I don't advertise this to be used as default at all. It's just an option for poor admins :) Seriously, how many people would be using the remote PA feature, in comparison with the number of people complaining the conflict of PA setup? A little bit more friendly setup for non-PA user is needed in reality.
Oh, trust me Ubuntu would likely end up using it by default as their current hacks are quite similar. It's already annoying enough there. I think the same usefulness can be achieved with static configs but in a much more deterministic way and one which doesn't have strange corner cases.
Well... The ultimate goal is that to get a system working without touching anything. So, a config option doesn't fit with this big picture.
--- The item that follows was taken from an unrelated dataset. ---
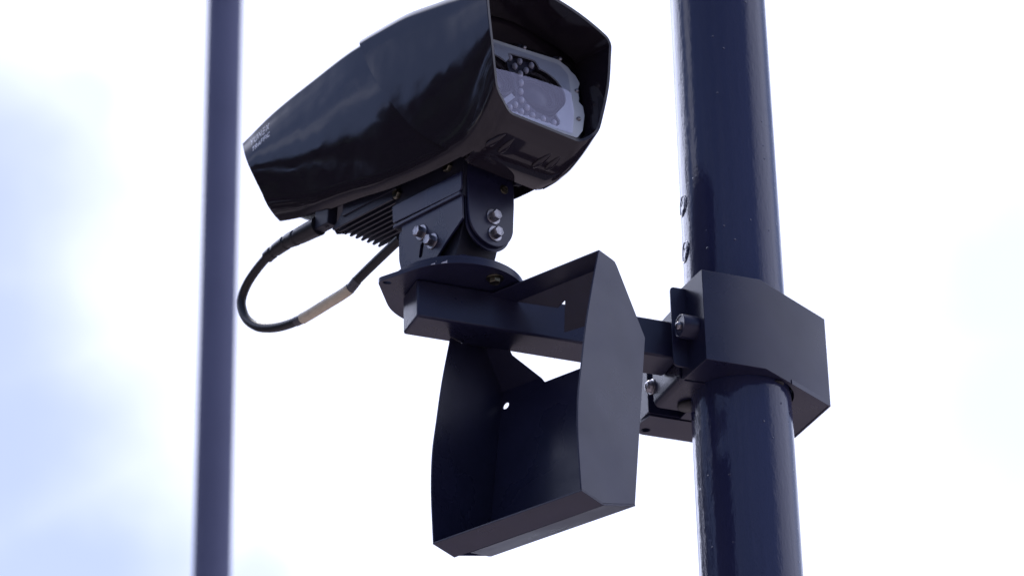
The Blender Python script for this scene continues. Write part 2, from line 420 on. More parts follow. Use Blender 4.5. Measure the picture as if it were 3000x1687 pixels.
# ------------------------------------------------------------------ pole clamp
cl = thing('pole_clamp', 'angular folded navy steel clamp box bolted round the thick pole', 'clamp', ARM(511, 30, -32))
zb, zt = -32.0, 112.5
def strip(name, path, z0, z1, t, m, parent, bevel=.6, closed=False):
    """folded upright sheet: path in (u, v), thickness t to the left of travel"""
    P = [Vector(p) for p in path]; n = len(P); off = []
    for i in range(n):
        d0 = (P[i] - P[i - 1]).normalized() if i else (P[1] - P[0]).normalized()
        d1 = (P[(i + 1)] - P[i]).normalized() if i < n - 1 else d0
        n0, n1 = Vector((-d0.y, d0.x)), Vector((-d1.y, d1.x)); b_ = (n0 + n1).normalized()
        off.append(P[i] + b_ * (t / max(.3, b_.dot(n0))))
    V = [ARM(p.x, p.y, z) for z in (z0, z1) for p in P + off]
    m2 = 2 * n; F = []
    for i in range(n - 1):
        F += [(i, i + 1, i + 1 + m2, i + m2), (n + i, n + i + m2, n + i + 1 + m2, n + i + 1), (i, n + i, n + i + 1, i + 1), (i + m2, i + 1 + m2, n + i + 1 + m2, n + i + m2)]
    F += [(0, m2, n + m2, n), (n - 1, 2 * n - 1, 2 * n - 1 + m2, n - 1 + m2)]
    return link(name, mesh(name, V, F), m, parent, bevel=bevel)
strip('front_shell', [(405, 2), (410.5, -70), (504, -70), (646, 9), (643, 122)], zb, zt, 3.0, M['satin'], cl, .7)
# left cheek plate with a broad bend at its foot
V, F = [], []
prof = [(402.0, 90.0), (402.0, -10.0)] + [(402 + 10 * (1 - math.cos(R_(a))), -22 - 9.6 * math.sin(R_(a))) for a in range(0, 91, 15)] + [(452, -31.6)]
def sheet_along_v(name, prof, v0, v1, t, m, parent):
    P = [Vector(p) for p in prof]; n = len(P); off = []
    for i in range(n):
        d0 = (P[i] - P[i - 1]).normalized() if i else (P[1] - P[0]).normalized()
        d1 = (P[i + 1] - P[i]).normalized() if i < n - 1 else d0
        b_ = (Vector((-d0.y, d0.x)) + Vector((-d1.y, d1.x))).normalized(); off.append(P[i] + b_ * t)
    V = [ARM(p.x, v, p.y) for v in (v0, v1) for p in P + off]; m2 = 2 * n; F = []
    for i in range(n - 1):
        F += [(i, i + 1, i + 1 + m2, i + m2), (n + i, n + i + m2, n + i + 1 + m2, n + i + 1), (i, n + i, n + i + 1, i + 1), (i + m2, i + 1 + m2, n + i + 1 + m2, n + i + m2)]
    F += [(0, m2, n + m2, n), (n - 1, 2 * n - 1, 2 * n - 1 + m2, n - 1 + m2)]
    return link(name, mesh(name, V, F), m, parent, bevel=.6)
sheet_along_v('cheek_plate', prof, 4.0, 96.0, 3.0, M['satin'], cl)
# underside: two flanges with a half-round mouth for the pole and a visible joint
hole_ = circ(511, 30, 77, 40)
out1 = [(413.5, -67.5), (503.4, -67.5), (560, -36.5), (643.5, 10), (640.5, 121), (455, 121), (455, 0), (409, 0)]
plate('bottom_plate', out1, [hole_], lambda x, y, h: ARM(x, y, zb + 1.2 + h), 2.5, M['satin'], cl, .4)
plate('top_plate', out1, [circ(511, 30, 77, 40)], lambda x, y, h: ARM(x, y, zt - 34 + h), 2.5, M['satin'], cl, .4)
strip('seam_flange', [(559, -41.2), (603, -16.7), (643.5, 6.0)], zb - 1.5, zb + 6, 1.6, M['satin'], cl, .3)
# rear half of the clamp with its drilled lug
lug = fillet([(408, 124), (640, 124), (640, 186), (416, 186), (404, 150)], [2, 2, 6, 10, 4])
plate('rear_lug', lug, [circ(421, 170, 7.0, 20)], lambda x, y, h: ARM(x, y, zb + h), 4.0, M['satin'], cl, .6)
strip('rear_shell', [(640, 124), (640, 186), (404, 186), (404, 120)], zb + 4, 90, 3.0, M['satin'], cl, .7)
box('rear_web', ARM, 407, 121, zb + 3.5, 637, 124, 88, M['satin'], cl, .5)
# upright ear with rounded corners and the big pivot boss
ear = fillet([(383, -22), (409, -22), (409, 106), (383, 106)], [9, 0, 0, 7])
plate('clamp_ear', ear, [], lambda x, y, h: ARM(x, -19 + h, y), 3.2, M['satin'], cl, .7)
bc = ARM(409, -41, 31)
lathe('pivot_boss', [(17.5, 0), (17.5, 23.5), (16.8, 24.6), (15.4, 24.6), (14.6, 23.4), (4, 23.2)], bc, -ARM.x, M['satin'], cl, 40, 35)
hexbolt('cap_screw', bc - ARM.x * .0228, -ARM.x, cl, 6.2, 7, 'steel', 0, dome=True)
hexbolt('cap_screw', ARM(402, 99, 2.5), -ARM.x, cl, 9.5, 8, 'steel', 12, dome=True)
lathe('rubber_buffer', [(16, 0), (17, 2), (17, 5), (14, 7)], ARM(447, 72, -31), Vector((0, 0, -1)), M['rubber'], cl, 32, 60)
lathe('rubber_buffer', [(10, 0), (11, 1), (11, 2), (9, 3)], ARM(538, -32, -31), Vector((0, 0, -1)), M['rubber'], cl, 28, 60)

# ------------------------------------------------------------------ folded shroud
sh = thing('metal_shroud', 'folded dark sheet metal shroud with curved side walls hanging round the square arm', 'shroud', SHR(-128, -80, -292))
WID = 255.0
front = [tuple(p) for p in catmull([(-157.7, -286), (-161, -212), (-158, -152), (-148.5, -100), (-135.6, -35), (-117.9, 34), (-99.3, 99)], 4)]
backs = [(-70, 96.1), (-63.5, 95.0), (-59, 90), (-2.2, 3.6), (0, -.6), (-.9, -6), (-39.7, -267.5), (-111.8, -291)]
wall_r = front + backs
wall_l = [p for p in front if p[1] < 36] + [(-115.5, 43.6), (-91, 43.6), (-83, 50), (-80, 70), (-63, 94), (0, 0), (-39.7, -267.5), (-111.8, -291)]
plate('side_wall', wall_r, [], lambda x, y, h: SHR(-h, x, y), 2.6, M['satin'], sh, .6)
plate('side_wall', wall_l, [], lambda x, y, h: SHR(-WID - h, x, y), 2.6, M['satin'], sh, .6)
def along(p, q):
    p, q = Vector(p), Vector(q); d = (q - p); L = d.length; d.normalize(); nn = Vector((-d.y, d.x))
    return L, (lambda x, y, h: SHR(x, p.x + d.x * y + nn.x * h, p.y + d.y * y + nn.y * h))
W0, W1 = -WID + .2, -2.8
L, P = along((0, 0), (-39.7, -267.5))
low = fillet([(W1, L), (W0, L), (W0, 1.0), (-184, 1.0), (-176, 11.5), (W1, 11.5)], [0, 0, 0, 0, 2, 0])
plate('back_panel', low, [circ(-246.0, 27.0, 5.6, 20)], lambda x, y, h: P(x, y, -h), 2.6, M['satin'], sh, .4)
L, P2 = along((0, 0), (-62.5, 95.4))
plate('upper_panel', [(W0, .3), (-185, .3), (-217, 45), (-224, L), (W0, L)], [], lambda x, y, h: P2(x, y, h), 2.6, M['satin'], sh, .4)
plate('upper_panel', [(-120, 48), (W1, 40), (W1, L), (-178, L), (-115, 83.5), (-99, 90)], [], lambda x, y, h: P2(x, y, h), 2.6, M['satin'], sh, .4)
L, P3 = along((-62.5, 95.4), (-99.3, 99))
plate('top_strip', [(-178, .3), (W1, .3), (W1, L), (-198, L)], [], lambda x, y, h: P3(x, y, h), 2.6, M['satin'], sh, .4)
L, P4 = along((-157.7, -288.5), (-111.8, -293.6))
plate('bottom_strip', [(W0 - 3, 0), (W1 + 3, 0), (W1 + 3, L), (W0 - 3, L)], [], lambda x, y, h: P4(x, y, h), 2.6, M['satin'], sh, .5)
L, P5 = along((-111.0, -293.6), (-39.0, -269.8))
plate('bottom_flange', [(-232, 2), (W1 + 3, 0), (W1 + 3, L), (W0 + 3, L), (W0 + 3, L - 6)], [], lambda x, y, h: P5(x, y, h), 2.4, M['satin'], sh, .5)

# ------------------------------------------------------------------ camera mounting bracket (flange, yoke, saddle)
br = thing('camera_bracket', 'dark swivel bracket on a round flange joining the arm to the camera', 'bracket', ARM(71, 34, 60))
import itertools
def hull2(pts):
    pts = sorted(set(pts)); 
    def half(p):
        h = []
        for q in p:
            while len(h) > 1 and (h[-1][0] - h[-2][0]) * (q[1] - h[-2][1]) - (h[-1][1] - h[-2][1]) * (q[0] - h[-2][0]) <= 0: h.pop()
            h.append(q)
        return h
    return half(pts)[:-1] + half(pts[::-1])[:-1]
tear = hull2(circ(71, 34, 100, 72) + circ(-36.5, 30, 10, 20))
lugh = circ(-35, 27, 6.2, 20, ry=4.2)
base = plate('base_plate', tear, [lugh], lambda x, y, h: ARM(x, y, 60.3 + h), 7.0, M['satin'], br, .9)
lathe('turntable', [(97, 0), (98, .8), (98, 5.6), (97, 6.6), (60, 6.6)], ARM(71, 34, 67.6), (0, 0, 1), M['satin'], br, 96, 40)
for u_, v_ in ((52, -46), (2, -2), (143, -6), (140, 72)):
    lathe('dome_screw', [(10, 0), (10, 2.5), (8.5, 5), (5, 6.4)], ARM(u_, v_, 74), (0, 0, 1), M['satin'], br, 24, 50)
hexbolt('hex_bolt', ARM(103, -37, 60.2), (0, 0, -1), br, 8.5, 6.5, 'brassy', 12.5, .5)
def chip(az0, az1, z0, z1, sd):
    rn = random.Random(sd); n = 9; V = []; F = []
    for i in range(n):
        a = R_(az0 + (az1 - az0) * i / (n - 1)); d_ = ARM.x * math.cos(a) + ARM.y * math.sin(a)
        lo = z0 + rn.uniform(0, .4); hi = lo + max(.5, (z1 - z0) * (i / (n - 1)) ** .6 * rn.uniform(.6, 1.0))
        for zz in (lo, hi): V.append(ARM(71, 34, 0) + d_ * .10012 + Vector((0, 0, zz * .001)))
    for i in range(n - 1): F.append((2 * i, 2 * i + 2, 2 * i + 3, 2 * i + 1))
    me = bpy.data.meshes.new('paint_chip'); me.from_pydata([tuple(v) for v in V], [], F)
    link('paint_chip', me, M['chip'], base)
chip(-122.5, -117.5, 60.6, 65.6, 1); chip(-131, -127.5, 60.6, 63.8, 5); chip(-126.8, -126.3, 64.8, 65.6, 8)
# tapering yoke between flange and saddle
V = [MNT(*p) for p in ((-58, -38, 0), (40, -38, 0), (40, 30, 0), (-58, 30, 0), (-76, -38, 62), (66, -38, 62), (66, 31, 62), (-76, 31, 62), (-76, -38, 96), (66, -38, 96), (66, 33, 96), (-76, 33, 96))]
F = [(0, 3, 2, 1), (8, 9, 10, 11)] + [(j + i, j + (i + 1) % 4, j + 4 + (i + 1) % 4, j + 4 + i) for j in (0, 4) for i in range(4)]
link('yoke', mesh('yoke', V, F), M['matt'], br, bevel=2.0)
yk = fillet([(-78, 112), (-78, 66), (-62, 2), (10, 2), (10, 112)], [10, 40, 0, 0, 0], 8)
plate('yoke_cheek', yk, [], lambda x, y, h: MNT(x, -41.5 + h, y), 3.2, M['satin'], br, .6)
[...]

I really don't think this would work anyway. As I outlined above, if the user opts out they *have* to touch some things (disabling PA autospawn and preventing XDG autostart), so I think it's likely worth abandoning the whole idea of "[not] touching anything".
Can we figure out the error reason from PA-lib? For example, if PA-lib returns an error code indicating that PA is disabled, we can use a fallback mechanism. OTOH, if PA's error is because of other reasons (e.g. network down), the fallback shouldn't be used.
Perhaps, we'd likely need to add a new error code or similar for why the connection failed.
But I think the only scenario you'd want to cover is if a local PA was attempted to be spawned and it failed due to the server being disabled (e.g. by the enable=no flag that I could add) or if autospawning itself was disabled and no running server was found.
I will look into doing this, but as mentioned above, I think the user will still need to do *something* to disable PA, even if the alsa side of things "just works" when that is the case.